Using the definition of pH allows:

$$ pH = -log_{10}\left(\frac{[CO_2]}{K_1K_2[HCO_3^-]}\right)$$
$$ = -log_{10}\left(\frac{1}{K_1K_2}\right) -log_{10}\left(\frac{[CO_2]}{[HCO_3^-]}\right)$$
$$ = -log_{10}\left(\frac{1}{K}\right) -log_{10}\left(\frac{[CO_2]}{[HCO_3]}\right)$$
$$ = pK -log\left(\frac{[CO_2]}{[HCO_3]}\right)$$



For the second part of this question, we are trying to prove that the inside of the logarithm is equivalent in each equation.

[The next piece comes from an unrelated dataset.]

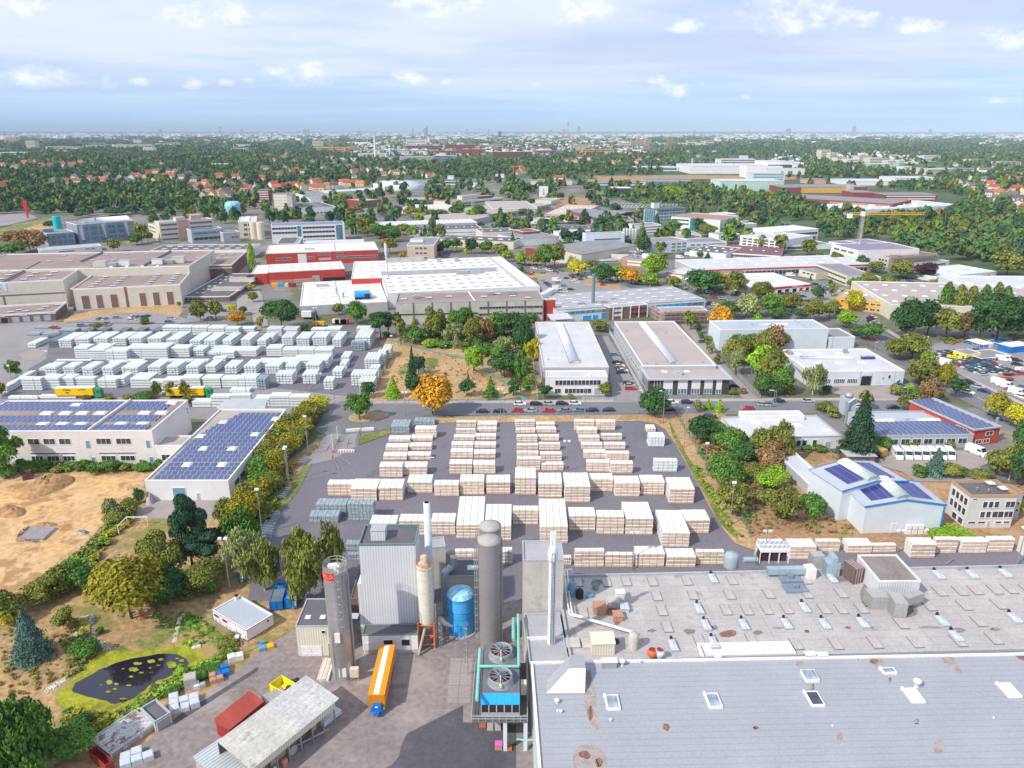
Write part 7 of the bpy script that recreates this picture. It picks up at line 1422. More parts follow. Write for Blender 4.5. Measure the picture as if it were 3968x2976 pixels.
pipe('duct','silver bent duct rising left of the blue tank',[d0,d0+Vector((-.0,0,zd)),d0+Vector((1.6,.8,zd+1.2)),d0+Vector((1.8,.8,zd+3.2))],.75,RAILM,'duct')
q=P(px('J',1652,885),5);MB().lathe([(1.05,0),(1.05,3.9),(.8,4.3),(.01,4.4)],n=20).obj('dust_collector',SILOG,None,(q.x,q.y,4.8),label='grey cylindrical dust collector behind the silver duct',category='dust collector')
pipe('duct','white horizontal duct elbow at the foot of the blue tank',[P(px('N',1575,385),2.6),P(px('N',1600,420),2.4),P(px('N',1675,440),2.4)],.4,TRIMW,'duct')
bld('building','beige box building behind the cream silo','J',(1478,712,1605,700,1470,625),('b',1600,1055),CONCW,RGREY,trim=TRIMG,par=.3)
bld('building','low cream building with dark roof behind the blue tank','J',(1622,958,1905,955,1640,815),(1622,1095),CREAM,RDARK,trim=TRIMG,par=.25,roofs=[('sky',[(.75,.55)],2,1.6,.5)])
bld('building','dark brown roofed lean-to behind the steel silo','J',(790,1150,890,1148,835,830),5,BROWNW,mat('brown_felt_roof',(.14,.10,.105),var=.12),trim=BROWNW,par=.2)
pipe('conveyor_pipe','white pipe loop at the right foot of the beige tower',[P(px('K',412,905),ZR+.6),P(px('K',470,900),ZR+.6),P(px('K',480,925),ZR)],.22,TRIMW)
#  cooling tower
zd=10.0;A=P((1864,2687),zd);B=P((2014,2687),zd);Fr=P((1868,2494),zd);W=B.x-A.x;D=Fr.y-A.y
CT=thing('cooling_tower','cooling tower unit with two big fans and bright blue panels','cooling tower',(A.x,A.y,0))
DECKM=mat('purple_grey_deck',(.17,.155,.175),var=.12,scale=.5,fine=.12)
MB().box(0,W,.1,D,6.06,zd).obj('housing',DECKM,CT)
s_=MB();s_.add([(0,-.7,8.55),(W,-.7,8.55),(W,.1,zd-.02),(0,.1,zd-.02),(0,-.7,8.45),(W,-.7,8.45),(W,.1,8.45),(0,.1,8.45)],[(0,1,2,3),(4,5,1,0),(0,3,7,4),(1,5,6,2)]);s_.obj('blue_panels',mat('blue_slope_panels',(.03,.38,.80),rough=.4,var=.06,lines=((0,1.2,.04,.7),)),CT)
s_=MB();s_.box(.05,W-.05,-.6,.09,6.9,8.44,1);s_.box(0,W,-.65,.09,6.06,6.89,0)
for i in range(6):s_.box(W*i/5-.09 if i else 0,W*i/5+.09 if i<5 else W,-.68,-.6,6.9,8.45,0)
s_.obj('louvres',[TRIMG,DARK],CT)
s_=MB();s_.box(-1.4,W+1.2,-1.6,D,5.85,6.05);s_.obj('platform',mat('steel_grating',(.16,.15,.15),var=.2,fscale=8,fine=.3),CT)
s_=MB()
for zz in(6.6,7.15):
 s_.path([(-1.4,D*.9,zz),(-1.4,-1.6,zz),(W+1.2,-1.6,zz),(W+1.2,D*.9,zz)],.06,5)
for i in range(9):x_=-1.4+(W+2.6)*i/8;s_.tube((x_,-1.6,6),(x_,-1.6,7.15),.05,4)
for i in range(1,7):y_=-1.6+(D+1)*i/7;s_.tube((-1.4,y_,6),(-1.4,y_,7.15),.05,4);s_.tube((W+1.2,y_,6),(W+1.2,y_,7.15),.05,4)
s_.obj('railing',TRIMG,CT)
for x_ in(W*.62,W+.9):
 for y_ in(-1.2,D*.45,D*.9):MB().box(x_-.2 if x_<1 else x_-.3,x_+.3,y_-.2,y_+.2,0,5.84).obj('leg',PALEB,CT)
for yc in(P((1938,2517),zd+1.2).y-A.y,P((1937,2616),zd+1.2).y-A.y):
 xc=W*.5;rr=1.85
 s_=MB();s_.lathe([(rr*1.14,zd-.01),(rr*1.05,zd+.35),(rr,zd+.8),(rr,zd+1.3),(rr-.07,zd+1.3),(rr-.07,zd+.1)],xc,yc,36);ring=s_.obj('fan_ring',mat('grey_fan_ring',(.27,.30,.31),var=.1,rough=.5),CT)
 s_=MB();s_.cyl(xc,yc,zd+.01,zd+.05,rr-.08,n=30);s_.obj('fan_well',mat('dark_fan_well',(.05,.035,.05),var=.2),ring)
 s_=MB()
 for i in range(12):
  a=2*math.pi*i/12+.2;s_.tube((xc+.3*math.cos(a),yc+.3*math.sin(a),zd+1.22),(xc+(rr-.02)*math.cos(a),yc+(rr-.02)*math.sin(a),zd+1.22),.035,4)
 s_.obj('guard_spokes',TRIMG,ring)
 s_=MB()
 for i in range(6):
  a=2*math.pi*i/6;c,s=math.cos(a),math.sin(a);s_.add([(xc+.3*c-.14*s,yc+.3*s+.14*c,zd+.75),(xc+1.7*c-.3*s,yc+1.7*s+.3*c,zd+.7),(xc+1.7*c+.3*s,yc+1.7*s-.3*c,zd+.9),(xc+.3*c+.14*s,yc+.3*s-.14*c,zd+.85)],[(0,1,2,3)])
 s_.obj('fan_blades',mat('rusty_blades',(.22,.13,.11),var=.3),ring)
 s_=MB();s_.cyl(xc,yc,zd+1.1,zd+1.95,.27,n=12);s_.box(xc-.3,xc+.3,yc-.3,yc+.1,zd+1.2,zd+1.5);s_.obj('fan_motor',mat('motor_blue',(.05,.22,.34),var=.1),ring)
 s_=MB();s_.tube((xc,yc-.3,zd+1.35),(xc,yc-rr-.1,zd+1.35),.09,6);s_.box(xc-.2,xc+.2,yc-rr-.35,yc-rr-.02,zd+.6,zd+1.1);s_.obj('drive_shaft',CREAM,ring)
yA=P((1860,2512),zd+.5).y-A.y;yB=P((1855,2712),zd+.5).y-A.y;yC=P((1900,2581),zd+.5).y-A.y;yD_=P((2002,2380),zd+.5).y-A.y
s_=MB();s_.path([(-.55,yA,zd+.4),(-.55,yB,zd+.4)],.27,10);s_.path([(-.55,yC,zd+.45),(W-.1,yC,zd+.45),(W-.1,yD_,zd+.45)],.24,10);s_.obj('mint_pipes',GREENPIPE,CT)
s_=MB();s_.path([(W+2.2,-9.5,.2),(W+2.2,-5,2.0),(W+2.2,-4.2,5.0),(W-.5,-4.2,5.2)],.14,8);s_.path([(W+2.6,-10.5,.3),(W+2.6,-5,2.2),(W+2.6,-4.4,5.3),(W+.2,-4.5,5.3)],.12,8);s_.obj('small_mint_pipes',GREENPIPE,CT)
ladder(-2.9,P((1845,2560),3).y-A.y,.3,11,R(180),out=.2).obj('ladder',RAILM,CT)
s_=MB();s_.box(W+.2,W+1.1,3.0,4.0,zd-3,zd-.8);s_.obj('electric_cabinet',CREAM,CT)
q=P((1905,2825))
def crate_box(t,x,y,sx,sy,sz,m,name,label,cat,rz=0,lid=None,z0=.0,inset=0):
 q=P(px(t,x,y),z0);mb=MB();mb.box(-sx/2,sx/2,-sy/2,sy/2,.02,sz,0)
 if lid:mb.box(-sx/2-.04,sx/2+.04,-sy/2-.04,sy/2+.04,sz,sz+.08,1)
 if inset:
  mb.box(-sx/2,-sx/2+.07,-sy/2,sy/2,sz,sz+inset,0);mb.box(sx/2-.07,sx/2,-sy/2,sy/2,sz,sz+inset,0);mb.box(-sx/2+.07,sx/2-.07,-sy/2,-sy/2+.07,sz,sz+inset,0);mb.box(-sx/2+.07,sx/2-.07,sy/2-.07,sy/2,sz,sz+inset,0)
 return mb.obj(name,[m,lid or m],None,(q.x,q.y,z0),rz,label=label,category=cat)
crate_box('N',1925,1300,1.0,.8,1.3,ORANGE,'cabinet','orange box at the left of the two grey cabinets','cabinet')
crate_box('N',1990,1330,1.0,.6,2.0,CONCW,'cabinet','left one of the two grey cabinets under the cooling tower','cabinet',lid=TRIMG)
crate_box('N',2055,1330,1.0,.6,2.0,CONCW,'cabinet','right one of the two grey cabinets under the cooling tower','cabinet',lid=TRIMG)
crate_box('N',2062,1490,1.1,1.0,1.0,mat('cardboard',(.50,.26,.16),var=.12),'pallet_box','cardboard pallet box with pink wrapping by the cooling tower legs','pallet box',lid=mat('pink_wrap',(.75,.15,.5),var=.2))
crate_box('N',2140,1495,1.3,1.0,.5,ORANGE,'pallet','orange pallet with red cones by the cooling tower legs','pallet')
#  trailer, skips, sheds
def basis(t,abc,base):
 a,b,c=px(t,*abc[0:2]),px(t,*abc[2:4]),px(t,*abc[4:6])
 if isinstance(base,(int,float)):h=base
 elif base[0]=='b':h=zat(P(px(t,base[1],base[2])),b[1])
 else:h=zat(P(px(t,*base)),a[1])
 A,B,C_=P(a,h),P(b,h),P(c,h);u=(B-A);u.z=0;W=u.length;u.normalize();v=Vector((-u.y,u.x,0));D=abs((C_-A).dot(v))
 FOOT.append((A.copy(),u,v,W,D));return A,W,D,h,math.atan2(u.y,u.x)
A,W,D,h,rz=basis('N',(940,1035,1082,1030,1045,600),(947,1130));h=min(max(h,3.6),4.2)
fl_=P(px('N',1045,600),h);A=P(px('N',940,1035),h);d_=(fl_-A);D=d_.length;rz=math.atan2(d_.y,d_.x)-math.pi/2
TR=thing('semi_trailer','long orange tarpaulin trailer with white roof strip on the concrete slabs','trailer',(A.x,A.y,0),rz)
s_=MB();s_.box(0,W,0,D,1.15,h);s_.obj('tarpaulin',ORNG,TR)
s_=MB();s_.box(W*.32,W*.66,.25,D-.3,h+.001,h+.05);s_.obj('roof_strip',mat('white_roof_strip',(.78,.74,.66),var=.05,lines=((1,.75,.08,.8),)),TR)
s_=MB();s_.box(.35,W-.35,-.9,D-.1,.85,1.14);s_.obj('chassis',BLUEP,TR)
s_=MB();s_.box(W*.28,W*.80,-.75,-.05,.7,2.1);s_.prism([(W*.38,-1.5),(W*.68,-1.5),(W*.78,-.76),(W*.3,-.76)],.7,1.2);s_.obj('coupling_frame',BLUEP,TR)
s_=MB();s_.box(W*.45,W*.62,-.80,-.751,1.7,1.95);s_.obj('number_plate',TRIMW,TR)
s_=MB();s_.box(W*.85,W*.98,-.3,-.02,.9,1.12);s_.obj('lamp',TRIMW,TR)
for y_ in(D-2.2,D-3.5,D-4.8):
 for x_ in(.28,W-.28):s_=MB();s_.tube((x_-.16,y_,.52),(x_+.16,y_,.52),.52,16);s_.obj('wheel',BLACK,TR)
for x_ in(.5,W-.5):MB().box(x_-.1,x_+.1,2.3,2.5,.05,.9).obj('landing_leg',BLUEP,TR)
def skip(t,abc,base,m,label,ribs=5,fill=None,hmax=3):
 A,W,D,h,rz=basis(t,abc,base);h=min(h,hmax);r0=thing('skip',label,'skip',(A.x,A.y,0),rz,None);th=.1
 s_=MB();s_.box(0,W,0,th,.2,h);s_.box(0,W,D-th,D,.2,h);s_.box(0,th,th,D-th,.2,h);s_.box(W-th,W,th,D-th,.2,h);s_.box(th,W-th,th,D-th,.2,.35)
 n_=max(2,int(D/.9));
 for i in range(n_+1):y=D*i/n_;s_.box(-.08,-.003,max(0,y-.06),min(D,y+.06),.2,h-.1);s_.box(W+.003,W+.08,max(0,y-.06),min(D,y+.06),.2,h-.1)
 n_=max(2,int(W/.9))
 for i in range(n_+1):x=W*i/n_;s_.box(max(0,x-.06),min(W,x+.06),-.08,-.003,.2,h-.1)
 s_.obj('tub',m,r0);s_=MB();s_.box(.3,.6,-.1,D+.1,0,.2);s_.box(W-.6,W-.3,-.1,D+.1,0,.2);s_.obj('skids',BLACK,r0)
 if fill:s_=MB();s_.box(th,W-th,th,D-th,.36,h-.12);s_.obj('cover',fill,r0)
 return r0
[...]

Starting with the final equation and working in reverse:

$ \frac{1}{x} -1 -K_1[H^+]$

$ = \left(\frac{[HCO_3^-] + [H_2CO_3] + [CO_2]}{[HCO_3^-]}\right)\ -1\ -\left(\frac{[H^+][H_2CO_3]}{[H^+][HCO_3^-]}\right)$

$ = \left(\frac{[H_2CO_3]}{[HCO_3^-]}\right) + \left(\frac{[CO_2]}{[HCO_3^-]}\right) - \left(\frac{[H_2CO_3]}{[HCO_3^-]}\right)$

$= \left(\frac{[CO_2]}{[HCO_3^-]}\right)$

This is as required.


By treating $K_1[H^+]$ as very small, we can neglect it, and as the pH expression becomes:

$$pH = 6.1 - log( \frac{1}{x} -1)$$
$$ = 6.1 - log\left(\frac{1-x}{x}\right)$$

Plotting this gives the required buffer curve:





Extension:

1) We are dealing with pHs in the region of 4- 8, and so the $[H^+] = 10^{-4} to 10^{-8}$. This is very small compared to the $\frac{1}{x} -1$ term, and so can be neglected. Additionally, because this quantity is subsequently logged, such a small difference is made even smaller, such that it can certainly be neglected.

2) This part of the problem requires a solid grip on the chain rule, and logarithmic manipulation. It is solved as shown:

$$pH = 6.1 - log\left(\frac{1-x}{x}\right)$$
$$ = 6.1 - \frac{ln\left(\frac{1-x}{x}\right)}{ln(10)}$$
$$ = 6.1 - \frac{1}{ln(10)}\left(ln(1-x) -ln(x)\right)$$

$$\therefore \frac{d(pH)}{dx}= \frac{1}{ln(10)} \left(\frac{1}{1-x} + \frac{1}{x}\right)$$

$$\therefore \frac{d^2(pH)}{dx^2} = \frac{1}{ln(10)} \left(\frac{1}{(1-x)^2} -\frac{1}{x^2}\right) = 0$$

$$ \frac{1}{(1-x)^2} = \frac{1}{x^2}$$
$$ x =0.5$$

Thus the second derivative of the pH is zero when x = 0.5. This corresponds to a point of inflection on the graph, which is where the gradient of the gradent is zero: at this point the curve ceases to decrease in gradient and begins to again increase in gradient.